The authors description of what happened here is as off-based as was the CNN Espanol channel's slanted coverage of what transpired here. I've been living here for the past few years and I disagree that Honduras would have been better off with Zelaya in office. The author's statement "Zelaya’s proposed nonbinding plebiscite never mentioned re-election" is missleading at best. Everyone living in this country had been listening to him and knew exactly what he was up to. He planned to follow Chavez, and others, and stay in office. His wanting to "take a poll" on the issue was just a way of stirring up a frenzy that he anticipated would sweep him into continuous presidential status.

What Micheletti did was quite simply; to save democracy in Central America. Micheletti's actions stopped in its tracks the status quo in Central America, where presidents have been figuring out ways to stay in office.
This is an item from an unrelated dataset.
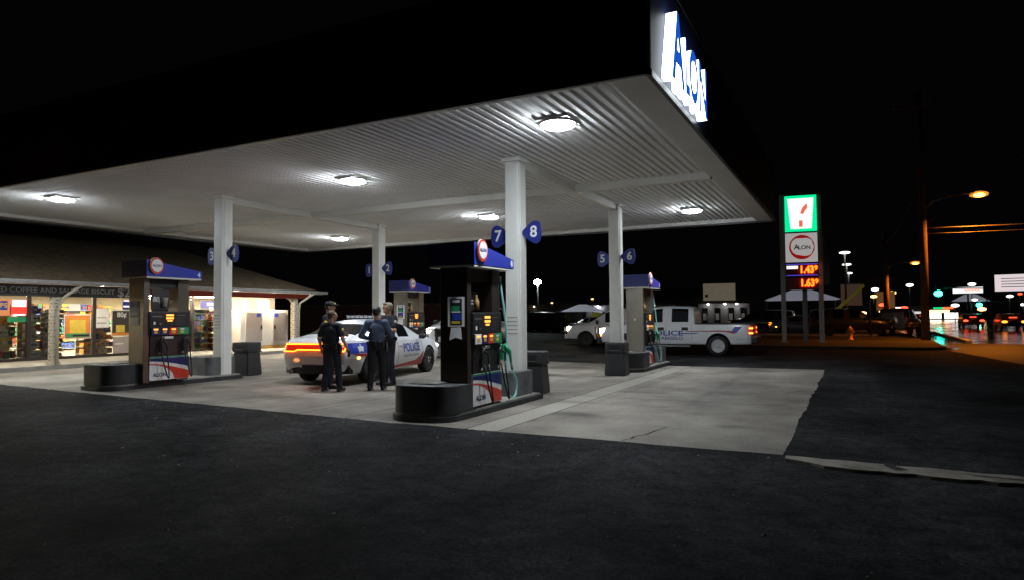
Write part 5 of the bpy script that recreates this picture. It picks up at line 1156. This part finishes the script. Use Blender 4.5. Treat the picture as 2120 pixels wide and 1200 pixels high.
def street_car(label, loc, rz, tail=True, w=.75, h=.75, m=None):
    t = thing('street_car', label, 'car', loc, rz, 'cars driving on the wet street')
    b = MB(); P = [(-2.2, .35), (-2.2, .85), (-1.9, .95), (-1.3, 1.42), (.4, 1.45), (1.1, .98), (2.1, .85), (2.25, .4)]
    b.prism([(-.88, y, z) for y, z in P], (1.76, 0, 0), M['cardark']); bmesh.ops.bevel(b.bm, geom=b.bm.edges[:], offset=.08, segments=2, affect='EDGES'); b.build('body', t, sharp=35)
    for x in (-.82, .82):
        for y in (-1.4, 1.4): b = MB(); b.lathe([(.25, -.1), (.32, -.08), (.32, .08), (.25, .1)], M['rubber'], o=(x, y, .32), n=18, axis='x'); b.build('wheel', t)
    for x in (-w, w): b = MB(); b.ell((x * .92, -2.22 if tail else 2.24, h), (.22, .05, .10), m or (M['farorange'] if tail else M['head'])); b.build('tail_lamp' if tail else 'head_lamp', t)
    b = MB(); b.box(-.28, .28, -1.72, -1.66, 1.10, 1.15, m or M['farred']); b.build('brake_light', t)
street_car('car on the wet street with bright red tail lamps, left of the pair', (13.0, 76, 0), .0, m=M['farred'])
street_car('dark car on the wet street with orange tail lamps at the right edge', (14.5, 65.5, 0), .0)
for k, (x, y, lab) in enumerate(((8.2, 118, 'distant car with orange lamps nearest the thin pole'), (9.0, 128, 'distant car in the queue by the thin pole'), (7.6, 140, 'farthest distant car in the queue of lamps'), (11.0, 108, 'distant car left of the tall pole with orange lamps'))): street_car(lab, (x, y, 0), 0)
def far_sign(label, loc, w, h, m, face, rz=-.3, txt=None, tm=None):
    t = thing('roadside_sign', label, 'sign', (loc[0], loc[1], 0), rz)
    b = MB(); b.tube([(0, .3, 0), (0, .3, loc[2])], .14, M['charcoal'], 8); b.build('pole', t)
    b = MB(); b.box(-w / 2, w / 2, 0, .5, loc[2] - h / 2, loc[2] + h / 2, M['charcoal2'], .05); b.build('cabinet', t); b = MB(); b.box(-w / 2 + .06, w / 2 - .06, -.02, -.002, loc[2] - h / 2 + .06, loc[2] + h / 2 - .06, m); f = b.build('lit_face', t)
    if face == 'lines':
        b = MB()
        for k in range(4): b.box(-w * .38, w * .40 - .3 * (k % 2), -.03, -.021, loc[2] + h * .22 - k * h * .16, loc[2] + h * .22 - k * h * .16 + .09, tm); 
        b.build('lettering', f)
    if face == 'script':
        b = MB(); b.tube([(-w * .1 + w * .48 * k / 14, -.03, loc[2] + .16 * sin(k * 2.1)) for k in range(15)], .07, tm, 6); b.build('lettering', f)
    return t
far_sign('pinkish white lit message board at the right edge', (22.4, 102, 5.45), 6.4, 2.3, M['farpanel'], 'lines', -.16, tm=M['freezerdoor'])
far_sign('white rounded lit sign with red script right of the green signal', (20.5, 136, 5.5), 4.6, 1.15, M['signwhite'], 'script', -.15, tm=M['farred'])
far_sign('dim tan lit sign panel behind the thin pole, above the car lamps', (6.6, 110, 3.4), 2.6, 3.0, mat('tan_panel', (.3, .16, .06), .6, var=.1, em=(1, .45, .15), es=.10), None, 0)
far_sign('dim reddish sign panel left of the yellow boom', (2.0, 75, 3.6), 2.2, 2.4, mat('brown_panel', (.2, .12, .09), .6, var=.1, em=(1, .6, .4), es=.035), None, 0)
def signal(label, loc):
    t = thing('traffic_signal', label, 'traffic signal', (loc[0], loc[1], 0), 0, 'green traffic signals over the street')
    b = MB(); b.tube([(6, .3, 0), (6, .3, loc[2] + .6), (0, .3, loc[2] + .8)], .1, M['charcoal'], 8); b.build('mast', t); b = MB(); b.box(-.28, .28, -.1, .3, loc[2] - .5, loc[2] + 1.3, M['black'], .05); b.build('housing', t); b = MB(); b.ell((0, -.14, loc[2]), (.55, .14, .42), M['fargreen']); b.build('lamp', t)  # lamp shaped wider than its housing to imitate its glow
signal('green traffic signal just right of the tall pole', (13.5, 110, 4.4)); signal('green traffic signal lower and farther right', (25.6, 161, 3.1))
t = thing('lit_shopfront', 'small brightly lit shop with red and green stripe right of the tall pole', 'building', (20.6, 175, 0), -.1); t.scale = (.62,) * 3
b = MB(); b.box(-5.5, 5.5, 0, 6, 0, 4.6, M['dwall']); b.build('wall', t); b = MB(); b.box(-5, 2, -.08, -.01, 2.6, 3.6, M['farwarm']); b.build('fascia', t); b = MB(); b.box(-3, 0, -.1, -.01, 4.0, 4.6, M['signgreen']); b.build('green_stripe', t); b = MB(); b.box(.05, 3.2, -.1, -.01, 4.0, 4.6, M['farred']); b.build('red_stripe', t)
for x in (-4.8, .4): b = MB(); b.box(x, x + 4.2, -.05, -.01, .4, 2.5, M['farwhite']); b.build('window', t)
t = thing('lit_garage', 'low white lit building left of the tall pole in the distance', 'building', (13.2, 170, 0), -.05); b = MB(); b.box(-3.6, 3.6, 0, 6, 0, 3.2, M['palewall']); b.build('wall', t); b = MB(); b.box(-3.2, -.6, -.06, -.01, .3, 2.9, M['farwhite']); b.build('window', t); b = MB(); b.box(.4, 3.2, -.06, -.01, .8, 1.9, M['farpanel']); b.build('window', t)
t = thing('far_roof_canopy', 'pale peaked canopy under the white script sign', 'canopy tent', (24.0, 160, 0)); b = MB(); b.lathe([(3.4, 3.9), (1.2, 5.2), (.05, 5.5)], M['canvasglow'], n=4); b.build('canvas', t); b = MB(); b.tube([(0, 0, 0), (0, 0, 5)], .15, M['charcoal']); b.build('pole', t)
G = 'small distant lamps along the street'
for x, y, z, r, m, lab in ((23.0, 150, 7.0, .7, 'farwhite', 'small white lamp just above the white script sign'), (7.9, 120, 4.9, .7, 'farwarm', 'warm lamp above the tan sign panel'), (10.2, 115, 5.9, .55, 'farwhite', 'white lamp on a short post left of the tall pole'), (4.7, 90, 4.6, .45, 'farwhite', 'pale lamp near the street name blade'), (4.4, 85, 3.6, .4, 'farwarm', 'warm lamp just below the pale lamp'),
        (6.0, 105, 2.8, .5, 'farred', 'red lamp nearest the thin pole'), (9.2, 112, 2.4, .5, 'farred', 'red lamp left of the low white building'), (5.9, 102, 1.8, .5, 'farwarm', 'warm lamp below the red lamp by the thin pole'), (7.6, 111, 2.2, .45, 'farorange', 'orange lamp over the queue of cars'), (29.0, 150, 4.6, .6, 'farwhite', 'white lamp left of the message board post'), (31.5, 152, 3.0, .6, 'farwhite', 'white lamp low under the message board'), (30.6, 150, 5.0, .4, 'farred', 'red lamp under the message board'), (33.0, 148, 5.6, .4, 'farorange', 'orange lamp high under the message board'), (19.0, 140, 2.9, .7, 'farwhite', 'pale lamp between the shop and the lower green signal'), (22.3, 142, 3.9, .5, 'farwhite', 'small pale lamp under the peaked canopy'), (24.5, 150, 2.2, .8, 'farwarm', 'warm low lamp below the lower green signal'), (3.1, 80, 1.6, .45, 'farwarm', 'warm low lamp among the parked cars'), (-27.5, 60, 3.0, .14, 'farwarm', 'tiny orange light left of the column with number 1'), (-23.5, 62, 3.4, .16, 'farwarm', 'tiny yellow light beside the column with number 1')):
    lamp_spot('distant_lamp', lab, 'lamp', (x, y, z), r, M[m], G, (1, .5, .45))
# dark tree mass and low walls that close the lot behind the store end
t = thing('boundary_wall', 'dark reddish brick boundary wall beyond the store porch', 'wall', (-27, 30, .2), .25)
b = MB(); b.box(-9, 9, 0, .3, 0, 2.2, mat('wall_brick', (.10, .045, .035), .9, var=.3, scale=3)); b.build('panel', t); b = MB(); b.box(-9.05, 9.05, -.04, .34, 2.2, 2.3, M['dwall'], .01); b.build('coping', t)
CNN Espanol covered the pro-Zelaya marches much more than the Michiletti's pro-government marches, thus the world opinion was swayed by biased news coverage. I'm not speaking from a third person perspective. Living in the heart of the area where the marches took place, I witnessed the marches personally. The Michiletti, or what was referred here to as the "pro-government" marches were civilized and the numbers were huge. The people were average, everyday working class Hondurans trying to keep their country from becoming another Cuba or Venezuela. The Zelaya marchers were bused in from rural areas, paid $20.00 a day and were a bunch of hoodlums. They burned businesses, painted graffiti on everything including public and private property and did thousands of dollars of damage to property.   (I witnessed this first hand). And contray to what a lot of media missreported, the military did not take over Honduras. They were simply the tool used to physically remove Zelaya.

I'm not saying what happened here was the perfect solution because a democratic process to oust Zelaya would have been better. But, you have to remember, this is Honduras, a third world country still trying to claw its way into the 20th century. The end result was that a free democratic election was held and Honduras, as imperfect as it is, is still a democracy.

C Walter Mattingly
14 years 9 months ago

While it is true the US failed to help prevent demagogues such as Chavez and Ortega from gaining control and subverting the democratic processes in their countries, we shouldn't necessarily be delighted that Zelaya was not able to accomplish the same thing but was stopped by the Honduran supreme court even though the best process was not employed.  And there have been some notable exceptions to the impoverishment in Central and South America, as Costa Rica and to some extent Panama have made social and economic progress. And Chile, having adopted the economic policies of the Chicago school with reasonable consistency, has made such economic progress since that it is now considered the first developed nation in South America.  Columbia has made immense strides in improving a terrible social and economic situation, with rebels and drug cartels threatening its people, and Brazil is becoming a real economic force.  It is not easy to establish real democracy and free market economies, but it has happened in Chile, and the citizens are benefitting from that fortuitous combination.

Domingo Garcia
14 years 3 months ago
Robin James, I don't know to what world opinion you are referring too.  There was a blurb on the Zelaya situation here in the states.  And then nothing.  So if this biased coverage on CNN-Espanol is in Spanish, of what impact would it have made in non-spanish speaking countries like Europe and for the vast majority of US citizens?

To me, Zelaya may or may not be a good guy, but I think the main issue here, isn't whether Zelaya's aims were noble, it was whether the rules could have been followed.  Using the military "as an instrument" needs to be gotten away from and the rule of law respected.  Otherwise, there will be no progress.

And Walter, it's ColOmbia.  Plus, I hear things aren't that great in Chile, they have chronically high unemployment.  But they do have diversified exports from what I hear.